■ **GIVEN EXERCISE**
Reproduce all the lines exactly as they stand, apart from the pictures.
* * * *
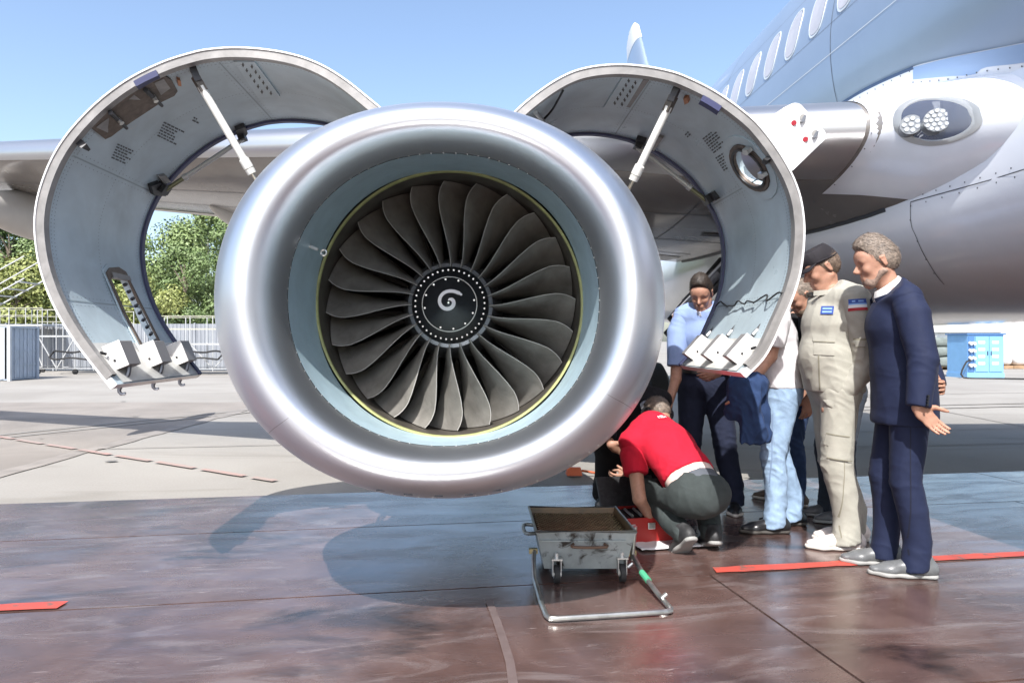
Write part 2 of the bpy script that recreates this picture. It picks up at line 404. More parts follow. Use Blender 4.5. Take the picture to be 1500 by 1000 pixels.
for i, (x, v, k, s) in enumerate(((8, 44, 0, 1.0), (42, 47, 1, .92), (30, 38, 3, .95), (68, 50, 0, .95), (110, 46, 2, 1.1), (160, 46, 1, 1.0), (235, 47, 2, 1.08), (305, 50, 1, 1.02), (268, 41, 0, .72), (222, 39, 3, .8), (352, 47, 0, .98), (-40, 46, 2, 1.25))):
    u = (x-VPX)/FPX*v; r = thing('tree', (u, v, 0), tlabels[i], 'tree', 'trees behind the apron')
    for nm, me in zip(('trunk', 'crown'), protos[k]):
        o = bpy.data.objects.new(nm, me); COL.objects.link(o); o.parent = r
    r.rotation_euler.z = random.uniform(0, 6.28); r.scale = (s, s, s)
M_BACKWOOD = M_LEAF[0]
bw = MB(); vs = []; fs = []
for j in range(26000):
    u = random.uniform(-75, 6); hmax = 6.4+1.5*math.sin(u*.35)+1.2*math.sin(u*.9+1)
    p = Vector((u, 58+random.uniform(-3, 3), hmax*random.random()**.7)); s_ = random.uniform(.18, .38)
    d = Vector((random.uniform(-1, 1), random.uniform(-1, .2), random.uniform(-.2, 1))).normalized(); _, a_, b_ = frame_from(d)
    b0 = len(vs); vs += [p-a_*s_, p-b_*s_*.6, p+a_*s_, p+b_*s_*.6]; fs.append((b0, b0+1, b0+2, b0+3))
o = bw.add(vs, fs).build('distant_wood', M_BACKWOOD, smooth=False, fix=False); tag(o, 'dense green wood closing the view far behind the apron', 'wood', kind='stuff')
# fence of corrugated sheets
M_FENCE = mat('fence_sheet_grey', (.30, .32, .35), .5, .2, var=.1, vscale=1.5)
fe = thing('sheet_fence', (-14, 29, 0), 'pale grey corrugated sheet fence behind the work platforms', 'fence')
def corr(x0, x1, y, z0, z1, n, d, axis=0):
    rows_ = []
    for i in range(n*4+1):
        k = i % 4; off = (0, 0, d, d)[k]; x = x0+(x1-x0)*i/(n*4)
        rows_.append([Vector((x, y+off, z0)), Vector((x, y+off, z1))] if axis == 0 else [Vector((y+off, x, z0)), Vector((y+off, x, z1))])
    return rows_
u = -26
while u < -5.0:
    MB().grid(corr(u, u+1.96, 29, .05, 2.0, 12, .035)).build('sheet_panel', M_FENCE, fe, smooth=False)
    MB().box((u-.02, 28.98, 1.02), (.06, .06, 2.04)).build('post', M_FENCE, fe); u += 2.0
# shipping container
M_CONT = mat('container_bluegrey', (.36, .42, .50), .5, .1, var=.14, vscale=2, wear=((.25, .2, .17), 5, .72)); M_CONT_LIT = mat('container_sunlit', (.45, .48, .51), .5, 0, var=.1, vscale=2)  # paler copy of the blue grey paints sunlight onto the side facing the camera
ct = thing('cargo_container', (-14.6, 21, 0), 'blue grey steel cargo container with double doors at the left edge', 'container')
cy0, cy1, ch = 21.6, 22.95, 1.74; fx1 = (14-VPX)/FPX*21.6; fx0 = fx1-5
MB().box(((fx0+fx1)/2, (cy0+cy1)/2, ch/2), (fx1-fx0-.06, cy1-cy0-.06, ch-.04)).build('body', M_CONT, ct)
for k in range(2):
    ya = cy0+.06+k*(cy1-cy0-.08)/2; yb = ya+(cy1-cy0-.16)/2
    d = MB().grid(corr(ya, yb, fx1-.02, .08, ch-.06, 4, .02, 1)).build('door', M_CONT, ct, smooth=False)
    for q in (.3, .72): MB().cyl((fx1+.02, ya+(yb-ya)*q, .08), (fx1+.02, ya+(yb-ya)*q, ch-.06), .014, 8).build('lock_rod', M_CONT, d)
    for zz in (.5, .95, 1.35): MB().box((fx1+.01, (ya+yb)/2, zz), (.014, yb-ya-.03, .03)).build('cross_rail', M_CONT, d)
for yy in (cy0, cy1): MB().box((fx1, yy, ch/2), (.09, .09, ch)).build('corner_post', M_CONT_LIT if yy == cy0 else M_CONT, ct)
MB().box((fx1, (cy0+cy1)/2, ch-.03), (.08, cy1-cy0, .06)).build('header_beam', M_CONT, ct)
MB().grid(corr(fx0, fx1-.05, cy0+.0, .06, ch-.05, 20, .03)).build('side_panel', M_CONT_LIT, ct, smooth=False)
# work platforms on castors
M_SCAF = mat('scaffold_white', (.42, .43, .43), .5, .0, var=.08)
M_SCAFY = mat('scaffold_cream', (.42, .41, .34), .45, .1, var=.1)
def platform(label, x0, x1, y, depth, hd, hr, n, stair=None):
    t = thing('work_platform', ((x0+x1)/2, y, 0), label, 'work platform', 'wheeled work platforms')
    MB().box(((x0+x1)/2, y+depth/2, hd), (x1-x0, depth, .06)).build('deck', M_SCAF, t)
    for i in range(n+1):
        x = x0+(x1-x0)*i/n
        for yy in (y, y+depth):
            MB().bar((x, yy, .14), (x, yy, hr), .026).build('post', M_SCAF, t)
        if i in (0, n, n//2):
            MB().cyl((x, y-.03, .1), (x, y+.05, .1), .1, 14).build('castor', M_RUBBER, t)
    for yy in (y-.01, y+depth+.01):
        for zz in (.22, hr, (hd+hr)/2+.05): MB().bar((x0, yy, zz), (x1, yy, zz), .024).build('rail', M_SCAF if zz < 1 else M_SCAFY, t)
    for i in range(n):
        xa = x0+(x1-x0)*i/n; xb = x0+(x1-x0)*(i+1)/n
        MB().bar((xa, y+.03, .22 if i % 2 else hd), (xb, y+.03, hd if i % 2 else .22), .035).build('brace', M_SCAF, t)
    if stair:
        sx, sw = stair; dx = -1 if sw < 0 else 1
        for yy in (y+.1, y+depth-.1):
            MB().bar((sx, yy, hd), (sx+sw, yy, hd+1.9), .045).build('stair_stringer', M_SCAF, t); MB().bar((sx, yy, hd+.9), (sx+sw, yy, hd+2.8), .04).build('handrail', M_SCAF, t)
        for k in range(7):
            q = (k+.5)/7; MB().box((sx+sw*q, y+depth/2, hd+1.9*q), (.25, depth-.2, .04)).build('stair_tread', M_SCAF, t)
    return t
def ux(x, v): return (x-VPX)/FPX*v
platform('white wheeled work platform behind the container, left of the cowl', ux(55, 26), ux(165, 26), 26, 1.6, 1.45, 2.45, 4)
platform('white wheeled work platform seen between left cowl and engine intake', ux(212, 25.5), ux(345, 25.5), 25.5, 1.6, 1.15, 2.2, 4)
platform('tall white stair scaffold rising at the far left edge', ux(-60, 27.5), ux(62, 27.5), 27.5, 1.4, 1.9, 2.6, 5, (ux(62, 27.5)-4.2, 3.4))
# loose hose coils hung on the platforms
for x in (105, 296):
    v = 25.3; c = P(x, 520, v); pts = [c+Vector((.75*math.cos(a)+.05*math.sin(5*a), -.05+.03*math.sin(7*a), .16*math.sin(a)+.06*math.sin(3*a))) for a in [k*.35 for k in range(18)]]
    hz = MB().tube(catmull(pts, 60, True), .035, 6, closed=True).build('hose_bundle', M_RUBBER); tag(hz, 'dark hose bundle hung on the platform %s' % ('left of the open cowl' if x == 105 else 'between cowl and engine'), 'hose')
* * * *
■ **FINAL RESULT**
Write part 2 of the bpy script that recreates this picture. It picks up at line 404. More parts follow. Use Blender 4.5. Take the picture to be 1500 by 1000 pixels.
for i, (x, v, k, s) in enumerate(((8, 44, 0, 1.0), (42, 47, 1, .92), (30, 38, 3, .95), (68, 50, 0, .95), (110, 46, 2, 1.1), (160, 46, 1, 1.0), (235, 47, 2, 1.08), (305, 50, 1, 1.02), (268, 41, 0, .72), (222, 39, 3, .8), (352, 47, 0, .98), (-40, 46, 2, 1.25))):
    u = (x-VPX)/FPX*v; r = thing('tree', (u, v, 0), tlabels[i], 'tree', 'trees behind the apron')
    for nm, me in zip(('trunk', 'crown'), protos[k]):
        o = bpy.data.objects.new(nm, me); COL.objects.link(o); o.parent = r
    r.rotation_euler.z = random.uniform(0, 6.28); r.scale = (s, s, s)
M_BACKWOOD = M_LEAF[0]
bw = MB(); vs = []; fs = []
for j in range(26000):
    u = random.uniform(-75, 6); hmax = 6.4+1.5*math.sin(u*.35)+1.2*math.sin(u*.9+1)
    p = Vector((u, 58+random.uniform(-3, 3), hmax*random.random()**.7)); s_ = random.uniform(.18, .38)
    d = Vector((random.uniform(-1, 1), random.uniform(-1, .2), random.uniform(-.2, 1))).normalized(); _, a_, b_ = frame_from(d)
    b0 = len(vs); vs += [p-a_*s_, p-b_*s_*.6, p+a_*s_, p+b_*s_*.6]; fs.append((b0, b0+1, b0+2, b0+3))
o = bw.add(vs, fs).build('distant_wood', M_BACKWOOD, smooth=False, fix=False); tag(o, 'dense green wood closing the view far behind the apron', 'wood', kind='stuff')
# fence of corrugated sheets
M_FENCE = mat('fence_sheet_grey', (.30, .32, .35), .5, .2, var=.1, vscale=1.5)
fe = thing('sheet_fence', (-14, 29, 0), 'pale grey corrugated sheet fence behind the work platforms', 'fence')
def corr(x0, x1, y, z0, z1, n, d, axis=0):
    rows_ = []
    for i in range(n*4+1):
        k = i % 4; off = (0, 0, d, d)[k]; x = x0+(x1-x0)*i/(n*4)
        rows_.append([Vector((x, y+off, z0)), Vector((x, y+off, z1))] if axis == 0 else [Vector((y+off, x, z0)), Vector((y+off, x, z1))])
    return rows_
u = -26
while u < -5.0:
    MB().grid(corr(u, u+1.96, 29, .05, 2.0, 12, .035)).build('sheet_panel', M_FENCE, fe, smooth=False)
    MB().box((u-.02, 28.98, 1.02), (.06, .06, 2.04)).build('post', M_FENCE, fe); u += 2.0
# shipping container
M_CONT = mat('container_bluegrey', (.36, .42, .50), .5, .1, var=.14, vscale=2, wear=((.25, .2, .17), 5, .72)); M_CONT_LIT = mat('container_sunlit', (.45, .48, .51), .5, 0, var=.1, vscale=2)  # paler copy of the blue grey paints sunlight onto the side facing the camera
ct = thing('cargo_container', (-14.6, 21, 0), 'blue grey steel cargo container with double doors at the left edge', 'container')
cy0, cy1, ch = 21.6, 22.95, 1.74; fx1 = (14-VPX)/FPX*21.6; fx0 = fx1-5
MB().box(((fx0+fx1)/2, (cy0+cy1)/2, ch/2), (fx1-fx0-.06, cy1-cy0-.06, ch-.04)).build('body', M_CONT, ct)
for k in range(2):
    ya = cy0+.06+k*(cy1-cy0-.08)/2; yb = ya+(cy1-cy0-.16)/2
    d = MB().grid(corr(ya, yb, fx1-.02, .08, ch-.06, 4, .02, 1)).build('door', M_CONT, ct, smooth=False)
    for q in (.3, .72): MB().cyl((fx1+.02, ya+(yb-ya)*q, .08), (fx1+.02, ya+(yb-ya)*q, ch-.06), .014, 8).build('lock_rod', M_CONT, d)
    for zz in (.5, .95, 1.35): MB().box((fx1+.01, (ya+yb)/2, zz), (.014, yb-ya-.03, .03)).build('cross_rail', M_CONT, d)
for yy in (cy0, cy1): MB().box((fx1, yy, ch/2), (.09, .09, ch)).build('corner_post', M_CONT_LIT if yy == cy0 else M_CONT, ct)
MB().box((fx1, (cy0+cy1)/2, ch-.03), (.08, cy1-cy0, .06)).build('header_beam', M_CONT, ct)
MB().grid(corr(fx0, fx1-.05, cy0+.0, .06, ch-.05, 20, .03)).build('side_panel', M_CONT_LIT, ct, smooth=False)
# work platforms on castors
M_SCAF = mat('scaffold_white', (.42, .43, .43), .5, .0, var=.08)
M_SCAFY = mat('scaffold_cream', (.42, .41, .34), .45, .1, var=.1)
def platform(label, x0, x1, y, depth, hd, hr, n, stair=None):
    t = thing('work_platform', ((x0+x1)/2, y, 0), label, 'work platform', 'wheeled work platforms')
    MB().box(((x0+x1)/2, y+depth/2, hd), (x1-x0, depth, .06)).build('deck', M_SCAF, t)
    for i in range(n+1):
        x = x0+(x1-x0)*i/n
        for yy in (y, y+depth):
            MB().bar((x, yy, .14), (x, yy, hr), .026).build('post', M_SCAF, t)
        if i in (0, n, n//2):
            MB().cyl((x, y-.03, .1), (x, y+.05, .1), .1, 14).build('castor', M_RUBBER, t)
    for yy in (y-.01, y+depth+.01):
        for zz in (.22, hr, (hd+hr)/2+.05): MB().bar((x0, yy, zz), (x1, yy, zz), .024).build('rail', M_SCAF if zz < 1 else M_SCAFY, t)
    for i in range(n):
        xa = x0+(x1-x0)*i/n; xb = x0+(x1-x0)*(i+1)/n
        MB().bar((xa, y+.03, .22 if i % 2 else hd), (xb, y+.03, hd if i % 2 else .22), .035).build('brace', M_SCAF, t)
    if stair:
        sx, sw = stair; dx = -1 if sw < 0 else 1
        for yy in (y+.1, y+depth-.1):
            MB().bar((sx, yy, hd), (sx+sw, yy, hd+1.9), .045).build('stair_stringer', M_SCAF, t); MB().bar((sx, yy, hd+.9), (sx+sw, yy, hd+2.8), .04).build('handrail', M_SCAF, t)
        for k in range(7):
            q = (k+.5)/7; MB().box((sx+sw*q, y+depth/2, hd+1.9*q), (.25, depth-.2, .04)).build('stair_tread', M_SCAF, t)
    return t
def ux(x, v): return (x-VPX)/FPX*v
platform('white wheeled work platform behind the container, left of the cowl', ux(55, 26), ux(165, 26), 26, 1.6, 1.45, 2.45, 4)
platform('white wheeled work platform seen between left cowl and engine intake', ux(212, 25.5), ux(345, 25.5), 25.5, 1.6, 1.15, 2.2, 4)
platform('tall white stair scaffold rising at the far left edge', ux(-60, 27.5), ux(62, 27.5), 27.5, 1.4, 1.9, 2.6, 5, (ux(62, 27.5)-4.2, 3.4))
# loose hose coils hung on the platforms
for x in (105, 296):
    v = 25.3; c = P(x, 520, v); pts = [c+Vector((.75*math.cos(a)+.05*math.sin(5*a), -.05+.03*math.sin(7*a), .16*math.sin(a)+.06*math.sin(3*a))) for a in [k*.35 for k in range(18)]]
    hz = MB().tube(catmull(pts, 60, True), .035, 6, closed=True).build('hose_bundle', M_RUBBER); tag(hz, 'dark hose bundle hung on the platform %s' % ('left of the open cowl' if x == 105 else 'between cowl and engine'), 'hose')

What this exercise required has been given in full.